Y la mirada que la mujer tiene
sobre sí misma tras la revolución feminista rompe con la visión patriarcal y
falocrática del mundo. Esta visión patriarcal ha negado sistemáticamente la
capacidad de la mujer de representarse a sí misma, controlando sus decisiones
(autonomía política, jurídica, económica…). Incluso la historia del arte es
sometida a crítica, ya que siempre consideró a la mujer como objeto de representación
estética. En la muestra, un grupo de fotografías representa varias poses de una mujer desnuda:
enorme matorral en el pubis, pechos tan caídos como naturales, rostro uno entre
miles, pero ella misma: sin depilación, sin tetas siliconadas, sin afeites en la cara. Como se vería
cada cual desnudo ante el espejo, corriente, pero único. Una especie de
antiesteticismo que denuncia el engaño del cuerpo femenino tomado como objeto
de deseo y uso.
Del arte povera italiano, que
también se muestra en la exposición, este jubilata recuerda de cuando era joven
– uno siempre se recuerda como joven, fueran 20 o 40 los años que tuviera
entonces – haber visto, en el Palacio de Cristal del Retiro, una exposición
dedicada a Michelangelo Pistoletto, especialmente, La
Venus de los trapos. Tuvo su origen el arte povera en los años 60, cuando
Italia pasaba de la miseria de posguerra a la industrialización. Es
un rechazo a la tecnificación deshumanizadora y a la pérdida de valores
tradicionales mediante el empleo de materiales de uso corriente: telas, hojas,
madera, papel… y todos aquellos objetos relacionados con una forma de vida
natural. Es la estética de lo obsoleto que se fija en lo perecedero y en la
fragilidad de los objetos. Es la creatividad a partir de los medios más
modestos y anodinos.
En esta amalgama de corrientes,
digamos artísticas en cuanto reflejan una visión más lúcida del mundo, dos
visiones de la posmodernidad: La atrofia de los sentidos corporales (olfato,
gusto, tacto) a favor de la hipertrofia de lo audiovisual, con preeminencia del
gran icono comunicador que es la televisión. Y en una sala, con el nombre de Textos autocensurados, un gran, enorme,
panel de papel xerografiado (creo) y arrugado como formando una ola que se
desmorona. Atornillados a la pared, a modos de cuadernillos, bloques de papel
tamaño folio que el espectador puede ir arrancando, doblando, rompiendo,
arrugando, y echar en un recipiente de metacrilato. Una contribución a la
creatividad artística (no sé si eso es una performance)

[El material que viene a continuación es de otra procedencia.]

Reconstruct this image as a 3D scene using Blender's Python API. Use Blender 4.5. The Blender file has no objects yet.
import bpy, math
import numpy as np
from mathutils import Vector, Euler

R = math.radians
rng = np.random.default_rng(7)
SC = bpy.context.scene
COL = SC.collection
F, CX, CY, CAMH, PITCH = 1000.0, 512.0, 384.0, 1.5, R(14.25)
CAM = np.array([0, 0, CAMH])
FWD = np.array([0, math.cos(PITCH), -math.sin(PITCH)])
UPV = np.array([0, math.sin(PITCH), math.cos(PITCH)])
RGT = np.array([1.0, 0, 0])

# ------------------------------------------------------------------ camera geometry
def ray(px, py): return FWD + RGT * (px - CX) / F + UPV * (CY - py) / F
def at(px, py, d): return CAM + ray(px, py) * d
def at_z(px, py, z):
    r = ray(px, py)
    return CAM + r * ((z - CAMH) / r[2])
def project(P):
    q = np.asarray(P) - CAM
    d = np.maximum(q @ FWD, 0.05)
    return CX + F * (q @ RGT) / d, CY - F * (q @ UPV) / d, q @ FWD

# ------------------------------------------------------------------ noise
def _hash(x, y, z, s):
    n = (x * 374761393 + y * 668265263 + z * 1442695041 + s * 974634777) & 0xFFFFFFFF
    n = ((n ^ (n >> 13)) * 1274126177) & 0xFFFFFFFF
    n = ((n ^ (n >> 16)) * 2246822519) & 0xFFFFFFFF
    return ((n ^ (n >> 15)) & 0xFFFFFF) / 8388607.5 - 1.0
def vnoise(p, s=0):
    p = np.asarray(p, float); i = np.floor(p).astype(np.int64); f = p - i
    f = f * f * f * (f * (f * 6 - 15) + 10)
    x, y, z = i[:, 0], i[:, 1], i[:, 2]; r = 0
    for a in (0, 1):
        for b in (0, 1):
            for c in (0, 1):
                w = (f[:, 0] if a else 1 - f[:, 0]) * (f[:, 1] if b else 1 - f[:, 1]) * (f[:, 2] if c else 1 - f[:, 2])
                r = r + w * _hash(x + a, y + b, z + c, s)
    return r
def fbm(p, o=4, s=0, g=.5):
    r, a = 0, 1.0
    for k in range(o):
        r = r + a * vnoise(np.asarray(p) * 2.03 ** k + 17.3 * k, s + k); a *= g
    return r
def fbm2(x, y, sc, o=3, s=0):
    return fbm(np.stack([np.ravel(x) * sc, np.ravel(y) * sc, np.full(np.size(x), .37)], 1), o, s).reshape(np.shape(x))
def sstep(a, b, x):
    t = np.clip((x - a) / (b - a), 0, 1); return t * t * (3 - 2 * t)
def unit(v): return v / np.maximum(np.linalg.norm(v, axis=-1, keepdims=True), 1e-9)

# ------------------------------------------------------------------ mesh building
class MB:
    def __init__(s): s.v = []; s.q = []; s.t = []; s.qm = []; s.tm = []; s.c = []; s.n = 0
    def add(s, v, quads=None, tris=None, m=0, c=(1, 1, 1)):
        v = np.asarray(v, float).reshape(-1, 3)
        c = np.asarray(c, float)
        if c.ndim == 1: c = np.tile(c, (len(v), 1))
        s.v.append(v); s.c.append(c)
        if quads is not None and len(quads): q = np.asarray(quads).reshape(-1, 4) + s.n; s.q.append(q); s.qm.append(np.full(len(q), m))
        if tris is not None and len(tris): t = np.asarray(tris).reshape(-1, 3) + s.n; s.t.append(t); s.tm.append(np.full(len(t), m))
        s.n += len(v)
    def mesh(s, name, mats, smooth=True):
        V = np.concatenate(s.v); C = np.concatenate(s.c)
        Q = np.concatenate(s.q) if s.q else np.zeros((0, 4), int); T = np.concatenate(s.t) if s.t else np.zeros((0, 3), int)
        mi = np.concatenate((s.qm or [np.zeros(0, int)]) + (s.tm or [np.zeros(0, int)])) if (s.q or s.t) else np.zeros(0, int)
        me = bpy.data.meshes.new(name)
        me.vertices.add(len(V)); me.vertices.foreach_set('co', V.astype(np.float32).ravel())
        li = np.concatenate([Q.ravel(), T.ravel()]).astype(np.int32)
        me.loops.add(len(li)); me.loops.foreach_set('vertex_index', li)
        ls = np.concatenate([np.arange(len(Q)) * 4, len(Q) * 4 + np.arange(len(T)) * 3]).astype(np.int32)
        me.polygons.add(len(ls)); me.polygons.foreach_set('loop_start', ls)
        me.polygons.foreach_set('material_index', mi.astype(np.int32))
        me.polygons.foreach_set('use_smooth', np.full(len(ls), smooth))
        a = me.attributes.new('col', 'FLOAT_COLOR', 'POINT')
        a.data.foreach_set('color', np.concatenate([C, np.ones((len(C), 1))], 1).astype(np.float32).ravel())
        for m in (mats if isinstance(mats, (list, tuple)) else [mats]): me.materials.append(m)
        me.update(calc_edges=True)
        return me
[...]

a la que este jubilata, a punto ya de terminar la visita, se unió con entusiasmo.
Allí, un grupo de escolares adolescentes franceses, con mucha aplicación,
plegaban hojas en pliegues geométricos o las desgarraban con mucho miramiento. Un
servidor arrancó una hoja de la pared, la arrugó, comprobó que la arruga era
bella dentro de su informidad, y la echo a la papelera. Satisfecho
de su capacidad creativa efímera y un poco absurda, se fue.